Salvation is not dependent upon how closely we can follow lists of rules and commands; yet, most of us Christians fall into the trap of describing faith in moralistic terms (if you’re good enough, you’ll get into heaven). I know that I am certainly guilty of allowing my walk with Christ to be expressed in the overly-simplistic terms of “right living” or “good works.”
If anyone knows what it is like to live by the strict rules of doctrines and dogmas, it was Paul. If there is any doubt about his rigid adherence to the rules, he gives a list of his “credentials” in his letter to the Philippians.
He had ticked off all the necessary boxes, and yet none of it mattered when he was blinded by the light on the road to Damascus. All that “right living”, all his “good works”, were useless him after he encountered Jesus.
In fact, some of the things he counted as good deeds he would learn were actually acts of sinfulness. His rigidity, his persecution of Christians, his exclusionary idea of salvation… those aspects of his life, once thought to be jewels in his crown, had actually done far more harm than good.
Likewise, when we become so rigid and set in our perceptions of “right living”, we run the risk of missing the salvation that is right before us. Paul was living among Christians who were telling him all about the Son of God, but he was so rooted in his belief of right and wrong that he wasn’t willing to hear the Gospel.
After Paul’s conversion he would swing to another extreme. One day he was a fierce advocate for excluding most of the world from God’s salvation, the next he was advocating for the salvation of all people.
Circumcision was a hot-button issue in Paul’s day. Contentious debates which threatened to split the early church raged about whether the Gentiles Paul was bringing to Christ could claim to be Christians without first becoming Jewish.
Paul, that once great lover of the law, saw it as an unnecessary hoop to make people jump through. People were starving, he thought. Why make them go through long, complicated rituals to be fed?
God likes to make points in unlikely ways and with unlikely people, and Paul was no exception. No one would have thought that the zealot Paul would face off with James and the Jerusalem Christians to advocate against Jewish customs for Christian converts.

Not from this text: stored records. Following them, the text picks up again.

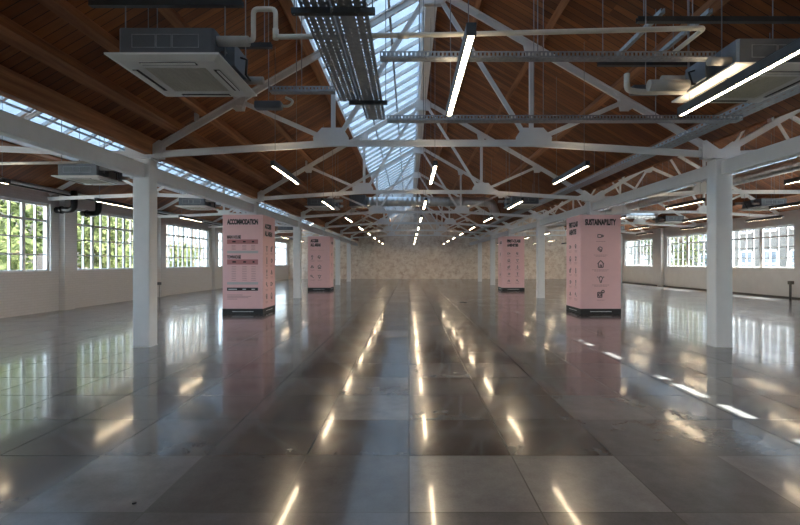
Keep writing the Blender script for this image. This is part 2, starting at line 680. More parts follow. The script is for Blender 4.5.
for i, (a, b) in enumerate(wins_l):
    window(WL, -1, a, b, WZ0, WZ1, 10, 4, (2, 4, 6, 8), 'gridded steel window in the white brick wall, %s from the far end' % ORD[len(wins_l) - 1 - i])
for i, (a, b) in enumerate(wins_r):
    window(WR, 1, a, b, RZ0, RZ1, 8, 4, (4,), 'white two-leaf window in the smooth white wall, %s from the brick end wall' % ORD[len(wins_r) - 1 - i])

# ------------------------------------------------------------------ roof timbers
def purlin(x, label, w=0.10, d=0.20, dz=0.0, name='roof_purlin'):
    z = zb(x)
    s = 1 if zb(x + 0.01) < zb(x - 0.01) else -1
    a = math.atan(P) * s
    u = Vector((math.cos(a), 0, -math.sin(a)))
    n = Vector((-math.sin(a), 0, -math.cos(a)))
    c = Vector((x, 0, z)) + n * (d / 2 + dz + 0.004)
    m = MB()
    pts = [c + u * (w / 2 * i) + n * (d / 2 * j) for i, j in ((-1, -1), (1, -1), (1, 1), (-1, 1))]
    m.prism_y([(p.x, p.z) for p in pts], Y0 + 0.02, YE - 0.02)
    o = m.build(name, 'timber')
    tag(o, label, 'beam', 'roof timbers', kind='thing')
    return o


for i, x in enumerate((-4.25, -3.75, -3.05, -1.86)):
    purlin(x, '%s long brown roof timber up from the beam beside the narrow aisle' % ['lowest', 'second', 'third', 'uppermost'][i], w=(0.16 if i in (0, 3) else 0.11))
tag(MB().box(XL + 0.02, XL + 0.16, Y0 + 0.02, YE - 0.02, 3.43, 3.72).build('eaves_timber', 'timber'), 'thick brown eaves timber just above the white beam beside the narrow aisle', 'beam', kind='thing')
for i, x in enumerate((1.3, 2.42, 3.8, 5.2)):
    purlin(x, '%s long brown roof timber down from the skylight on its unglazed side' % ORD[i], w=(0.16 if i == 3 else 0.11))
for i, x in enumerate((-9.75, -6.9, -5.9)):
    purlin(x, 'long brown roof timber in the narrow aisle, %s from the leafy windows' % ORD[i])
for i, x in enumerate((6.6, 7.9, 9.6, 13.8, 15.0)):
    purlin(x, 'long brown roof timber in the wide aisle, %s from the column row' % ORD[i])
m = MB().box(XN - 0.10, XN + 0.12, Y0 + 0.02, YE - 0.02, ZN - 0.30, ZN - 0.03)
tag(m.build('ridge_beam', 'sash'), 'white painted ridge beam beside the long middle skylight', 'beam', kind='thing')

# ------------------------------------------------------------------ columns and longitudinal beams
YS = [8.09] + [YC + BAY * k for k in range(1, 6)]


def bolts(m, pts, y, r=0.013):
    for x, z in pts:
        m.disc((x, y, z), (0, -1, 0), r, 0.012, 6)


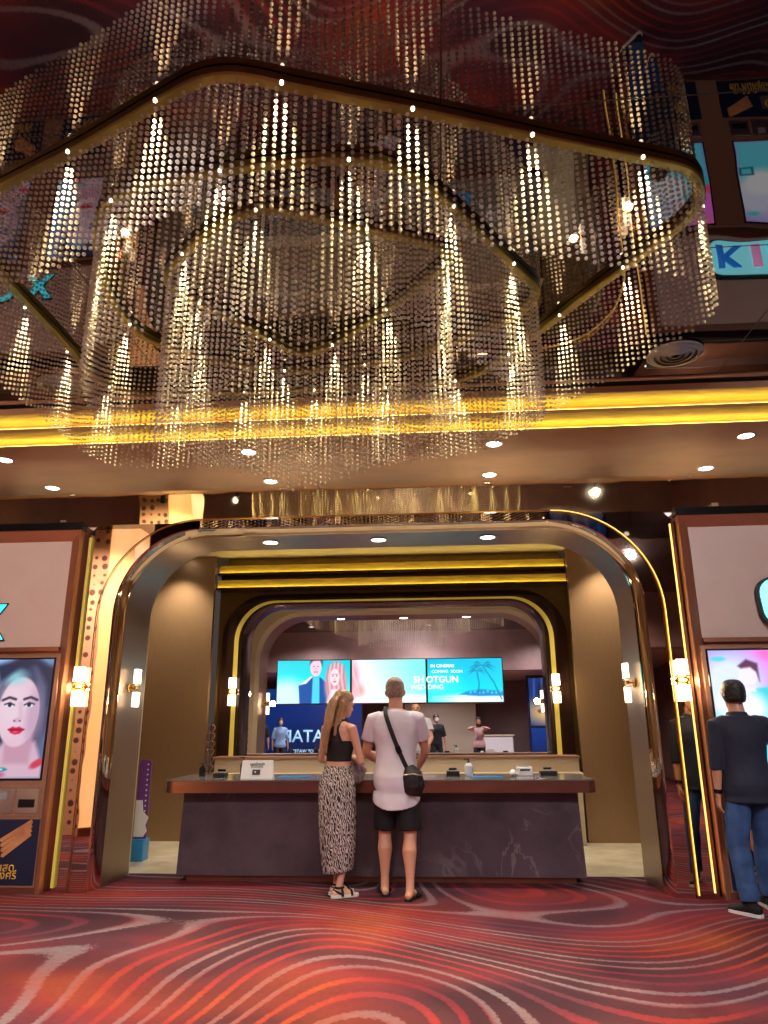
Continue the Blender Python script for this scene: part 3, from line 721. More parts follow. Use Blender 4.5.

And yet, Paul’s advocacy would open up the Gospel to an entire new population and bring the hope of salvation to a large number of people who had, until then, been excluded.
When Paul surrounded his rigid adherence to following the rules, he lived more fully into God’s blessed Kingdom.
Who are the people being excluded from the message of salvation today? Who might you be excluding with your rules and requirements? Who do you think God is telling you to bring into the Body of Christ? If God were to call you to a Paul-like ministry, to whom would you be sent?